Tüm cumhuriyet tarihinden daha fazla özelleştirme yapılmış, kamusal hizmetler piyasaya açılmış, sosyal devlet uygulamaları birer birer ortadan kaldırılırken sizler neredeydiniz?
Şimdi kamu emekçileri güvencesizlik, yoksulluk,  ile mevcut gidişata razı olma seçeneklerinden birini tercih etme dayatması ile karşı karşıya bırakılmıştır. Dolaysıyla 7 Haziran 2015 genel seçimleri tüm yurttaşlarımız kadar biz kamu emekçilerini de yakından ilgilendirmektedir.

"VARLIĞIMIZI HİÇ BİR SİYASAL PARTİYE ARMAĞAN ETMEYECEĞİZ"
Eğitim Sen olarak;
-Yıllardır uygulanan neo liberal politikaların ret edilerek; 
-Çalışma yaşamının demokratikleştirilmesi için;
-Eşit, özgür, demokratik ve laik bir Türkiye’de halkların kardeşçe bir arada yaşamasını sağlayacak, 12 Eylül hukukunun aşılacağı demokratik dönüşüm için;
Devletin ve sermayenin mutlak iktidarına, toplumun ve doğanın talan edilerek nesneleştirilmesine, insanın ve toplumun güvencesiz kılınmasına, piyasanın dokunulmazlık zırhına büründürülmesine dur diyeceğiz.
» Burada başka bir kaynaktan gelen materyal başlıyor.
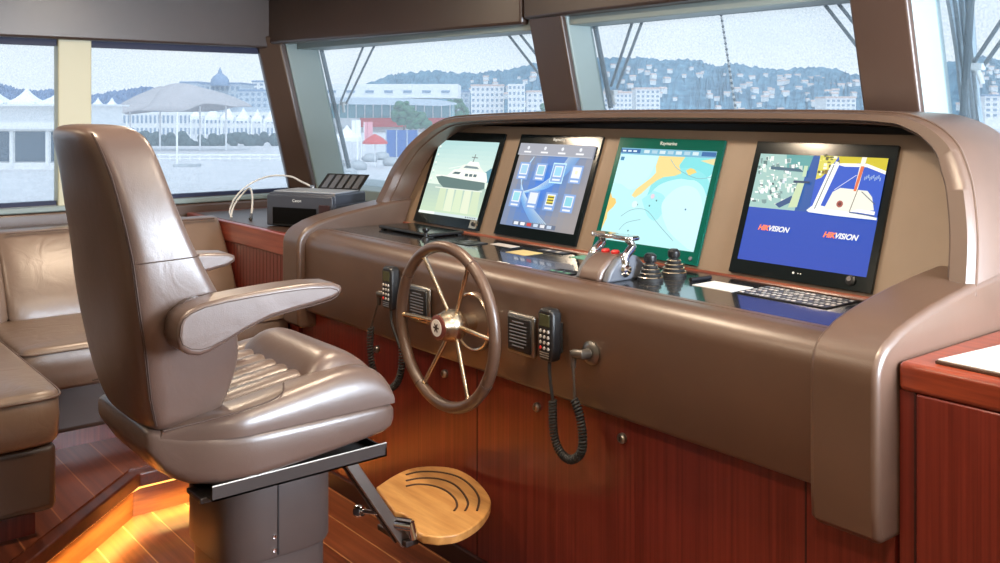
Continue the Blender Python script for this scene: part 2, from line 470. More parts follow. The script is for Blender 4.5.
# port side windows: two glazed openings with a cream mullion between
def side_pane(name, y0, y1t, y1b):
    o = struct(MB().hexa([(XL - .05, y0, .955), (XL - .04, y0, .955), (XL - .04, y1b, .955), (XL - .05, y1b, .955)],
                         [(XL - .05, y0, 1.70), (XL - .04, y0, 1.70), (XL - .04, y1t, 1.70), (XL - .05, y1t, 1.70)]).build(name, M['glass'], smooth=None))
    f = MB()
    f.box(XL - .055, XL - .01, y0, y1b, .955, .972); f.box(XL - .055, XL - .005, y0, y1t, 1.668, 1.70)
    struct(f.build('window_frame', M['navy'], o, smooth=None))
    return o
side_pane('window_4', -.9, 1.172, 1.172)
side_pane('window_5', 1.318, 2.15, 2.33)
struct(MB().box(XL - .06, XL + .012, 1.174, 1.318, .945, 1.71).build('pillar_5', M['cream'], smooth=30, bevel=.006))
struct(MB().box(XL - .05, XL + .035, YA, 2.24, .928, .953).build('trim_6', M['pale'], smooth=30, bevel=.006))
struct(MB().box(XL, XL + .04, YA, 2.24, .70, .926).build('trim_7', M['leather'], smooth=30, bevel=.01))

# starboard and aft walls, open above the dado so that daylight comes in
wr = MB(); wr.box(XR, XR + .1, YA, 2.5, 0, .92); wr.box(XR, XR + .1, YA, 2.5, 1.74, ZC)
wr.box(XR, XR + .1, YA, 1.25, .92, 1.74)
struct(wr.build('wall_right', M['cream'], smooth=None))
wb = MB(); wb.box(XL, XR, YA - .1, YA, 0, ZC)
struct(wb.build('wall_back', M['cream'], smooth=None))

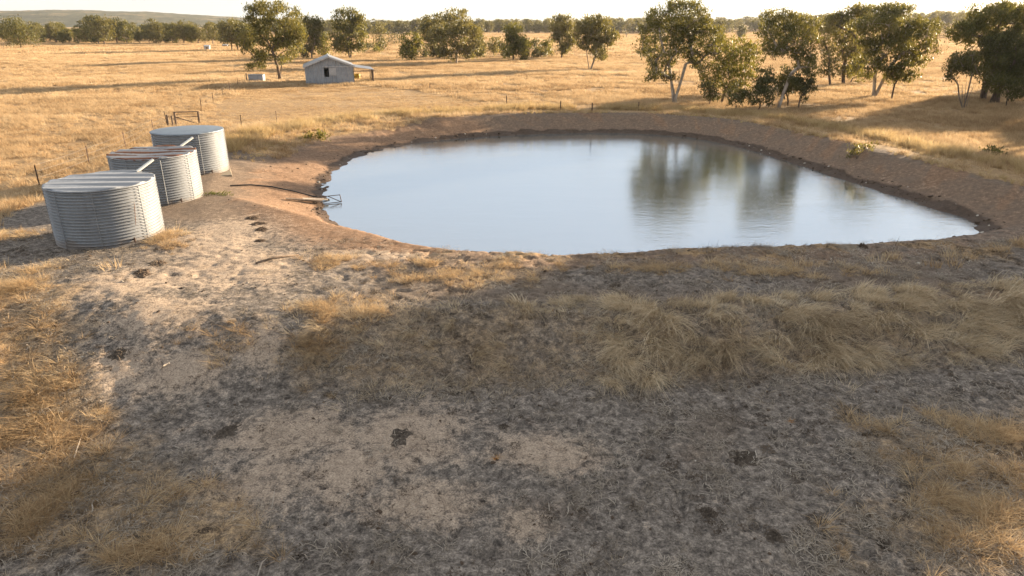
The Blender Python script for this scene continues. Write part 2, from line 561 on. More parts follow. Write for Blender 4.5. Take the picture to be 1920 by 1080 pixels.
def make_ground_mat():
    m, nt, N, L, out = new_mat('paddock_soil')
    geo = node(nt, 'ShaderNodeNewGeometry')
    P = geo.outputs['Position']
    a1 = node(nt, 'ShaderNodeAttribute', attribute_name='mask_a')
    a2 = node(nt, 'ShaderNodeAttribute', attribute_name='mask_b')
    s1 = node(nt, 'ShaderNodeSeparateColor'); L.new(a1.outputs['Color'], s1.inputs[0])
    s2 = node(nt, 'ShaderNodeSeparateColor'); L.new(a2.outputs['Color'], s2.inputs[0])
    sand, red, straw = s1.outputs[0], s1.outputs[1], s1.outputs[2]
    mud, rosy, farf = s2.outputs[0], s2.outputs[1], s2.outputs[2]
    nb = noise(nt, P, 0.9, 6.0, 0.62)
    nm = noise(nt, P, 4.5, 6.0, 0.65)
    nf = noise(nt, P, 24.0, 5.0, 0.7)
    nd = mth(nt, 'ADD', mth(nt, 'MULTIPLY', nm, 0.55), mth(nt, 'MULTIPLY', noise(nt, P, 11.0, 5.0, 0.7, 0.6), 0.45))
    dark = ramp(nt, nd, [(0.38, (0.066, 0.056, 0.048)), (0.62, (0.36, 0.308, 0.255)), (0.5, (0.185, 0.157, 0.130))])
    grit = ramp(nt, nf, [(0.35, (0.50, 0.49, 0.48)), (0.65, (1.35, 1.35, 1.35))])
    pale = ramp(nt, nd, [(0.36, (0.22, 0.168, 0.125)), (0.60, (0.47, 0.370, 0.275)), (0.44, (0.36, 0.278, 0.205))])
    earth = ramp(nt, nm, [(0.30, (0.17, 0.100, 0.060)), (0.72, (0.35, 0.225, 0.140))])
    thatch = ramp(nt, nm, [(0.30, (0.24, 0.150, 0.075)), (0.70, (0.50, 0.345, 0.18))])
    farstraw = ramp(nt, noise(nt, P, 0.05, 6.0, 0.65), [(0.30, (0.40, 0.255, 0.115)), (0.70, (0.62, 0.425, 0.205))])
    pink = ramp(nt, nm, [(0.2, (0.125, 0.092, 0.068)), (0.8, (0.26, 0.198, 0.145))])
    def cut(mask, lo, hi, amt=0.9):
        v = mth(nt, 'ADD', mask, mth(nt, 'MULTIPLY', mth(nt, 'SUBTRACT', mth(nt, 'ADD', mth(nt, 'ADD', mth(nt, 'MULTIPLY', nb, 0.34), mth(nt, 'MULTIPLY', nm, 0.40)), mth(nt, 'MULTIPLY', nf, 0.26)), 0.5), amt))
        return rampf(nt, v, lo, hi)
    c = mix(nt, cut(rosy, 0.15, 0.85, 1.3), dark, pink)
    c = mix(nt, cut(red, 0.25, 0.65), c, earth)
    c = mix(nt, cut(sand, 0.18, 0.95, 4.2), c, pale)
    c = mix(nt, cut(straw, 0.15, 0.95, 1.9), c, thatch)
    c = mix(nt, mth(nt, 'MULTIPLY', farf, straw), c, farstraw)
    c = mix(nt, cut(mud, 0.30, 0.70, 0.6), c, ramp(nt, nm, [(0.3, (0.055, 0.036, 0.024)), (0.7, (0.115, 0.075, 0.048))]))
    c = mix(nt, 0.85, c, grit, 'MULTIPLY')
    vor = node(nt, 'ShaderNodeTexVoronoi', feature='DISTANCE_TO_EDGE')
    vor.inputs['Scale'].default_value = 1.1
    wv = node(nt, 'ShaderNodeVectorMath', operation='ADD')
    nz = node(nt, 'ShaderNodeTexNoise'); nz.inputs['Scale'].default_value = 1.7; nz.inputs['Detail'].default_value = 4
    L.new(P, nz.inputs['Vector']); L.new(P, wv.inputs[0]); L.new(nz.outputs['Color'], wv.inputs[1]); L.new(wv.outputs[0], vor.inputs['Vector'])
    crack = mth(nt, 'MULTIPLY', rampf(nt, vor.outputs['Distance'], 0.014, 0.0), rampf(nt, mth(nt, 'ADD', sand, mth(nt, 'MULTIPLY', nb, 0.8)), 0.95, 1.2))
    c = mix(nt, mth(nt, 'MULTIPLY', crack, 0.7), c, (0.05, 0.035, 0.025))
    n1 = bump(nt, nb, 0.5, 0.07)
    n2 = bump(nt, nm, 0.7, 0.022, n1)
    n3 = bump(nt, nf, 0.8, 0.014, n2)
    n4 = bump(nt, crack, -0.8, 0.04, n3)
    rough = mth(nt, 'SUBTRACT', 0.95, mth(nt, 'MULTIPLY', mud, 0.35))
    principled(nt, out, c, rough, 0.0, 0.2, n4)
    return m
M['ground'] = make_ground_mat()

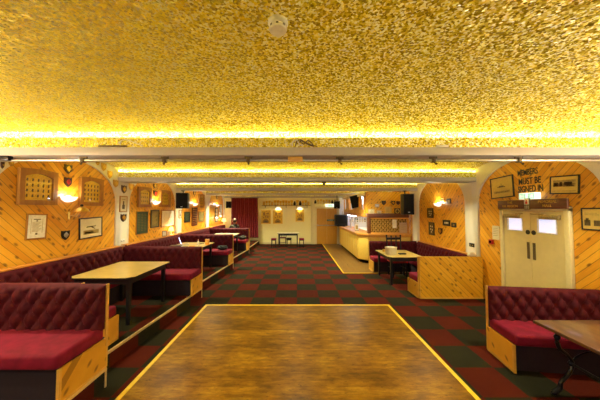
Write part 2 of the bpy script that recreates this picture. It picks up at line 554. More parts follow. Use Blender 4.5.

Yaşam alanlarımız üzerinde denetim kurulmasına karşı demokrasi mücadelesi yürüten, cinsiyet özgürlükçü, sermayeden ve devletten bağımsız sendikacılığı savunan, söz-yetki-kararı gerçek sahipleri olan emekçilere, halklarımıza veren, eşit ve özgür yurttaşlığı yeni anayasanın esası olarak gören, fikir ve inanç özgürlüğünü, özgürlükçü laikliği vazgeçilmez ilke olarak kabul eden,  farklılıklarımızla birlikte olacağız.
Eğitim Sen olarak; geleceğimize sahip çıkacak, eşitlikçi, özgürlükçü ve demokratik bir gelecek için taleplerimizi daha güçlü savunacak ve takipçisi olacağız. Varlığımızı hiç bir siyasal partiye armağan etmeyeceğiz."